DATA SUPPLIED |
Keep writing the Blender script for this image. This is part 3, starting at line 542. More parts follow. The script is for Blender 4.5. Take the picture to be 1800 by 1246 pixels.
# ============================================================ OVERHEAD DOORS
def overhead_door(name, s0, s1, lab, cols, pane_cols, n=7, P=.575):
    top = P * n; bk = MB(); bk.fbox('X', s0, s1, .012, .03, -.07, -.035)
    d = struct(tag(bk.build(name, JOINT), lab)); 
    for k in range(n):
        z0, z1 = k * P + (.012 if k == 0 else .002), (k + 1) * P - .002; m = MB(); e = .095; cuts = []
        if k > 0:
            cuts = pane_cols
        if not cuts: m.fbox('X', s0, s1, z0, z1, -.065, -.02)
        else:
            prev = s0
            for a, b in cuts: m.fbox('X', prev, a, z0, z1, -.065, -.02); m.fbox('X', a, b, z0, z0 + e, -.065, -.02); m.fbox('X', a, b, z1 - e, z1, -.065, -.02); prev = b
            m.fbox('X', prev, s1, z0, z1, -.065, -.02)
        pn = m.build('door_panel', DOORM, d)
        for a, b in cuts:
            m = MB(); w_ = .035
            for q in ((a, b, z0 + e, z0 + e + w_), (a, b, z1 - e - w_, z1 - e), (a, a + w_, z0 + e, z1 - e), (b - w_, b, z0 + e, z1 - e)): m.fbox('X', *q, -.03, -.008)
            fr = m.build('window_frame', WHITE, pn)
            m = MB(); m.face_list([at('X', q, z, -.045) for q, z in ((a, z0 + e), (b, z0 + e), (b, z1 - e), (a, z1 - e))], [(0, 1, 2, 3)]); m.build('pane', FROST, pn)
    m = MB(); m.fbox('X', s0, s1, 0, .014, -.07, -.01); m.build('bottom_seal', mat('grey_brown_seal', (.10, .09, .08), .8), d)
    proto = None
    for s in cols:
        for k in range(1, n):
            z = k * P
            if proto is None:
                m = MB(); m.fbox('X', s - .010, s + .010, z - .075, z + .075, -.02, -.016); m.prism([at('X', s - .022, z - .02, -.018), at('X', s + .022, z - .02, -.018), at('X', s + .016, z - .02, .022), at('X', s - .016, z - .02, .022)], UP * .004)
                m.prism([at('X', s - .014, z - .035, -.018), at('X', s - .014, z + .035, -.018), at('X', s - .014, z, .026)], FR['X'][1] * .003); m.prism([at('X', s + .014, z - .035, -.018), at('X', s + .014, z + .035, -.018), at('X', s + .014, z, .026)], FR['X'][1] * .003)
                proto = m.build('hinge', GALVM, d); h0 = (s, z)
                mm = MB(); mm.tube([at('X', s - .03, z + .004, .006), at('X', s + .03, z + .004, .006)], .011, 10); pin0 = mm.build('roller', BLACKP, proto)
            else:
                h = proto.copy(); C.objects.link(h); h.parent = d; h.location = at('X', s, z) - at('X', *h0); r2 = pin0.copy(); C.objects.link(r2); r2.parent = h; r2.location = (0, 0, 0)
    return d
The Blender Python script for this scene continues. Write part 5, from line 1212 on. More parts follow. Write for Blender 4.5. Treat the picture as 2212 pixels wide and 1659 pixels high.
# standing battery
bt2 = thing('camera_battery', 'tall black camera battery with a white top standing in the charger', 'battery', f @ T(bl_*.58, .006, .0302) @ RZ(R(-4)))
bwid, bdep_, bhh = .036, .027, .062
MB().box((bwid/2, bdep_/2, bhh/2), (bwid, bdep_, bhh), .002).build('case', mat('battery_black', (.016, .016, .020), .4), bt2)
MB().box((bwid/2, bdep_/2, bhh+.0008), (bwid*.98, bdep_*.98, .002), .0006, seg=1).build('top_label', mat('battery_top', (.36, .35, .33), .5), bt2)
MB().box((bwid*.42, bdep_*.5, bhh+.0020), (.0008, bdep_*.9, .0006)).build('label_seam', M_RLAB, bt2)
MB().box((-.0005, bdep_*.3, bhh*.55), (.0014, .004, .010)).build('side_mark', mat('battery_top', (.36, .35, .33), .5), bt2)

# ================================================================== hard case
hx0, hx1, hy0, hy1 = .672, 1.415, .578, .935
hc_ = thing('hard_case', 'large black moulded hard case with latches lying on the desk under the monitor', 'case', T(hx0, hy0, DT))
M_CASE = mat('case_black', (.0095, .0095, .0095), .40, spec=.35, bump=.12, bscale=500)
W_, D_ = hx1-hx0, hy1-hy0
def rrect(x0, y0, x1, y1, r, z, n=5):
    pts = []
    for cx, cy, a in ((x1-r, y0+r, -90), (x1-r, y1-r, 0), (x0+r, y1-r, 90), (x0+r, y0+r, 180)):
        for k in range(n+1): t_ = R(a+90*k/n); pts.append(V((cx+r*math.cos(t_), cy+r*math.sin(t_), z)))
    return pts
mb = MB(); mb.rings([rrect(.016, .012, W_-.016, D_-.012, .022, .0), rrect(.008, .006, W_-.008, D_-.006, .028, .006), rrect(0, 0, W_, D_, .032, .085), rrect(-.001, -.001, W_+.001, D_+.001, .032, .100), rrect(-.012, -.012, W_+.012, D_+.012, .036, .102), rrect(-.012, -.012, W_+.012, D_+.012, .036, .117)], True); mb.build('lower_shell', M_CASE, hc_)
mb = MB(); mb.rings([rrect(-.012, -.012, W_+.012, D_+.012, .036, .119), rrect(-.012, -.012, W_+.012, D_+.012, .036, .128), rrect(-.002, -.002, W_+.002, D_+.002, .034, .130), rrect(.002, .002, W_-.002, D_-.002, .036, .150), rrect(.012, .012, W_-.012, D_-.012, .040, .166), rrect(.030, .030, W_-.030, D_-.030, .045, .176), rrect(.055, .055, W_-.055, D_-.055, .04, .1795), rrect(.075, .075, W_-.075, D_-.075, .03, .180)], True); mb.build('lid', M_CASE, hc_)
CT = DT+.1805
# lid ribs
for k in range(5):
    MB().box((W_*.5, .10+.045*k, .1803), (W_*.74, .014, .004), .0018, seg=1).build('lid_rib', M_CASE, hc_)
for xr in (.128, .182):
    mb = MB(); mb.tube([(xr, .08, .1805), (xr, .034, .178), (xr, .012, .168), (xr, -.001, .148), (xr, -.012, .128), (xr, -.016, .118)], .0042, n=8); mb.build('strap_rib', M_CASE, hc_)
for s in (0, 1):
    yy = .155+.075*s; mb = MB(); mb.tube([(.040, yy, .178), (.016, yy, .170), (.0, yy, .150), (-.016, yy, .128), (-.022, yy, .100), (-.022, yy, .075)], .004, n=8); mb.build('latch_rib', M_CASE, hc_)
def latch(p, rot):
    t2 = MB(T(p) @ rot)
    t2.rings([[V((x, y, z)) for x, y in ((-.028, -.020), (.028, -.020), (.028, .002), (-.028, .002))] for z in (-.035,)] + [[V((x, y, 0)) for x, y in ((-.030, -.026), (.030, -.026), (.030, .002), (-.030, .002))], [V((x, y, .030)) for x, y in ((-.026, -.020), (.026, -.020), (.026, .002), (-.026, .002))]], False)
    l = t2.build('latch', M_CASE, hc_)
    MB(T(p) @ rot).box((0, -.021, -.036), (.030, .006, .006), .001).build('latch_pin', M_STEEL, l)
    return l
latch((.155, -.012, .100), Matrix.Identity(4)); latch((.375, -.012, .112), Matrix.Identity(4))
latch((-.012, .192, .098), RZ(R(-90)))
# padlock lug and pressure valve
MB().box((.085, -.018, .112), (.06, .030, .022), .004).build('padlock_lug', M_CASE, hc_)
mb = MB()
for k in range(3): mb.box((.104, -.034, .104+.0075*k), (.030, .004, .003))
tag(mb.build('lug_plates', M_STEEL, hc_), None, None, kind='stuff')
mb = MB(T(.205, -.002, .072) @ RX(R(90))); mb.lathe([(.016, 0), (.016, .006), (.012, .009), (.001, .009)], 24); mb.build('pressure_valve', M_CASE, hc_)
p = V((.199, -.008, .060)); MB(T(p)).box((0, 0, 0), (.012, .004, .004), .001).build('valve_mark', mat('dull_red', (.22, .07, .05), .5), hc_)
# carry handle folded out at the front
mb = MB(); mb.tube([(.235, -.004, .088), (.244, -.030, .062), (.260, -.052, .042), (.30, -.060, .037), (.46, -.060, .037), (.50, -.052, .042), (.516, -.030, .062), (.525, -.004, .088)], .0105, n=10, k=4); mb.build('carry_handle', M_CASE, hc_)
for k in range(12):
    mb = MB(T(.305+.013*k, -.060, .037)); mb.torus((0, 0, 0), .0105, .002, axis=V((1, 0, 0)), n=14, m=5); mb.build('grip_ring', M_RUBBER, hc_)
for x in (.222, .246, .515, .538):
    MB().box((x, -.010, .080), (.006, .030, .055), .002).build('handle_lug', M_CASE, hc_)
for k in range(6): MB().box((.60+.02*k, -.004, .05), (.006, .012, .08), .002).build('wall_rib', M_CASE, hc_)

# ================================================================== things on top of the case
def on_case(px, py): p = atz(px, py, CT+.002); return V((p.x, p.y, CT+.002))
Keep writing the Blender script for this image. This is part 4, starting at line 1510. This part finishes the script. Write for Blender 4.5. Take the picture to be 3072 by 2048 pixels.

WHAT THE TASK ASKS | Each line with the string "Write" in it needs to be found and copied.

THE SOLUTION |
The Blender Python script for this scene continues. Write part 5, from line 1212 on. More parts follow. Write for Blender 4.5. Treat the picture as 2212 pixels wide and 1659 pixels high.
Keep writing the Blender script for this image. This is part 4, starting at line 1510. This part finishes the script. Write for Blender 4.5. Take the picture to be 3072 by 2048 pixels.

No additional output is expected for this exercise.